Perhaps the tulip know the fickleness
Of Fortune’s smile, for on her stalk’s green shaft
She bears a wine cup through the wilderness...

– Hafiz

kittygrrl 08-14-2019 01:46 PM

She's a sunflower,https://www.chicagobotanic.org/sites...lower_big1.jpgstrong & bold

Orema 08-15-2019 08:19 AM

Today marks the three year anniversary of the first time I protested systemic oppression. I continue to work and stand with the people in our fight for liberation, despite those who are trying to erase the movement! The movement has always lived with the people! —Colin Kaepernick

Orema 09-23-2019 09:45 AM

Mary Oliver - I Worried
 
I worried a lot.
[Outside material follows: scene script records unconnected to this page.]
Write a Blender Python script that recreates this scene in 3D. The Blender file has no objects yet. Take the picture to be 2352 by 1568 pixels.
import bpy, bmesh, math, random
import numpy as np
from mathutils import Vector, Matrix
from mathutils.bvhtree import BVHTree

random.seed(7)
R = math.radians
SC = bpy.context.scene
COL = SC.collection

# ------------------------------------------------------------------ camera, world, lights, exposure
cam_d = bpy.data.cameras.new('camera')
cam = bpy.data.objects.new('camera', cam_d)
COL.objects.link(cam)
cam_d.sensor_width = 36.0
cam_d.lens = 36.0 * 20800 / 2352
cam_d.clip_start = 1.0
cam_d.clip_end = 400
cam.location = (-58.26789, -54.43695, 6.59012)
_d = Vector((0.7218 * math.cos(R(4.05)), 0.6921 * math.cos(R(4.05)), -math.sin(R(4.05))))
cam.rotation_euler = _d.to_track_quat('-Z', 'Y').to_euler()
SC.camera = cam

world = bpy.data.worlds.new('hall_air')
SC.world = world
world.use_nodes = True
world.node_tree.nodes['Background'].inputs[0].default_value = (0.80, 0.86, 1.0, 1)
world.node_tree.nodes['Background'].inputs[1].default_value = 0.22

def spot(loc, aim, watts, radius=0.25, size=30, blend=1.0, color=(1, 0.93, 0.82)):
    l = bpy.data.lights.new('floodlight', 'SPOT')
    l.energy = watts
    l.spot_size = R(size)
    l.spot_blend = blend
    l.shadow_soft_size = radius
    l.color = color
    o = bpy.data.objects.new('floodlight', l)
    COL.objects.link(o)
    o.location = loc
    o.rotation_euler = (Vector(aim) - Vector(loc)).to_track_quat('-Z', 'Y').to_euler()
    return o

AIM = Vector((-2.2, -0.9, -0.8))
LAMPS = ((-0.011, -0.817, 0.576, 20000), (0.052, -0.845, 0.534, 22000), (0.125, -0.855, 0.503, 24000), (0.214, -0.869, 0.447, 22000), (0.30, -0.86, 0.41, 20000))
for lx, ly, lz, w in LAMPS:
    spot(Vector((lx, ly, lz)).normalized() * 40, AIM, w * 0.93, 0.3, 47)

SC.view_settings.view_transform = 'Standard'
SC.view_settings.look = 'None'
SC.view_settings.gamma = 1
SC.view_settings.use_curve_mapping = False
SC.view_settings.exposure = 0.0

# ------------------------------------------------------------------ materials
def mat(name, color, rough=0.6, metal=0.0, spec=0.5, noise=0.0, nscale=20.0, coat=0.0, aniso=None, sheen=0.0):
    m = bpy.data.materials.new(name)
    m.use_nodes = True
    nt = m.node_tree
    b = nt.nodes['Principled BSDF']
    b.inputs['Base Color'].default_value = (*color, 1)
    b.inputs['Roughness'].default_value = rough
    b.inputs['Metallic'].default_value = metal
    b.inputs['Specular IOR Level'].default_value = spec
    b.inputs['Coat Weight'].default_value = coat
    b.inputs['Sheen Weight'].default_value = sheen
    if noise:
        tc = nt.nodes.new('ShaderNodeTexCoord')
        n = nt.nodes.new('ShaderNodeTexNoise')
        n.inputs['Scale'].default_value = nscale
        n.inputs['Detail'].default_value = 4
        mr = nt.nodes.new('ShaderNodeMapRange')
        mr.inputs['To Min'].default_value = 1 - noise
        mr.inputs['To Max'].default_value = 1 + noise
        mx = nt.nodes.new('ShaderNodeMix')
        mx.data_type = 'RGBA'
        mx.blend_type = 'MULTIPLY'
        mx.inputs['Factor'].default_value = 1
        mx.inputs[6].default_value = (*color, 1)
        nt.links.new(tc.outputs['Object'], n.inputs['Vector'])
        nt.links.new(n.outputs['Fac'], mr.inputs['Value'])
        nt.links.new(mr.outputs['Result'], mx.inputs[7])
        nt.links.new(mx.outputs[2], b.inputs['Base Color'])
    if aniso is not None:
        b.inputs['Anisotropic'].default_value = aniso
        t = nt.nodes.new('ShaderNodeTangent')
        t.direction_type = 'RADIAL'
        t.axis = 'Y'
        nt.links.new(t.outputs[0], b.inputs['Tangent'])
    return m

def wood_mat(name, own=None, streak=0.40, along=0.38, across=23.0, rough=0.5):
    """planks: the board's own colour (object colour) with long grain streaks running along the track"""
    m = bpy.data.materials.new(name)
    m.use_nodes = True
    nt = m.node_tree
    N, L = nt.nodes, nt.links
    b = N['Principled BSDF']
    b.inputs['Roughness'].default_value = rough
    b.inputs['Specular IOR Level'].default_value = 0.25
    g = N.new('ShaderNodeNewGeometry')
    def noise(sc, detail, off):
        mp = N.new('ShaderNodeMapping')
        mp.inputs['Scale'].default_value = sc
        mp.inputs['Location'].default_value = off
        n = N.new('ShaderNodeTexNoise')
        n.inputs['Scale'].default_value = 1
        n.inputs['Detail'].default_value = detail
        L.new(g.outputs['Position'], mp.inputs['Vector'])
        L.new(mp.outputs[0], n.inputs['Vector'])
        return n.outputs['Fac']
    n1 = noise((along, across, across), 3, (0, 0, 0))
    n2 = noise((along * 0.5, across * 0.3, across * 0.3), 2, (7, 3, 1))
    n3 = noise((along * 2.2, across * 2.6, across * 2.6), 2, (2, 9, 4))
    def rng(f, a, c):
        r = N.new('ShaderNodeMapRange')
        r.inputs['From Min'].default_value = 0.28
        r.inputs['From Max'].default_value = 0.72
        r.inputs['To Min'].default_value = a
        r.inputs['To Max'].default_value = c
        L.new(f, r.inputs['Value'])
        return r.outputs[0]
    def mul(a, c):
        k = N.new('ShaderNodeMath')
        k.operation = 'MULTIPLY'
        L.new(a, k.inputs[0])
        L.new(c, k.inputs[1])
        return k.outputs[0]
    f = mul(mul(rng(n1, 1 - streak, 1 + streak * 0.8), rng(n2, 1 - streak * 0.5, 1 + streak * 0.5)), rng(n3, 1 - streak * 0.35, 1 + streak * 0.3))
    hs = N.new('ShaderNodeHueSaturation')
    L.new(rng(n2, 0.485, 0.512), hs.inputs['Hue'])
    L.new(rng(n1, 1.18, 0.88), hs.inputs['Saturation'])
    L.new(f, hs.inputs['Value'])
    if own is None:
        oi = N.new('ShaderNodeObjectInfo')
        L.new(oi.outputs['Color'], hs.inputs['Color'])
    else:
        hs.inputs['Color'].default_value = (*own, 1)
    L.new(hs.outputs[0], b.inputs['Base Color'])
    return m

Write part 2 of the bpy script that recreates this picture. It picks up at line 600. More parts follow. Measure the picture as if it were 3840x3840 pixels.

Will the garden grow, will the rivers
flow in the right direction, will the earth turn
as it was taught, and if not how shall
I correct it?

Was I right, was I wrong, will I be forgiven,
can I do better?

Will I ever be able to sing, even the sparrows
can do it and I am, well,
hopeless.

Is my eyesight fading or am I just imagining it,
am I going to get rheumatism,
lockjaw, dementia?

Finally I saw that worrying had come to nothing.
And gave it up. And took my old body
and went out into the morning,
and sang.

–Mary Oliver

Kätzchen 09-27-2019 09:52 PM

California Governor Gavin Newsom
 
"I have spent 52 years of my life being an environmental leader and champion, and I'll take a back seat to no one in terms of my advocacy," Newsom told reporters just hours before sending the vetoed bill back to the Legislature.


LINK

Orema 10-11-2019 10:45 AM

Serves him right—hoping he throws all of them under the bus—they deserve no less.
 
You have to ask Rudy.

— Pres. Trump, when asked why it was appropriate for his personal attorney Rudy Giuliani to be involved in government business.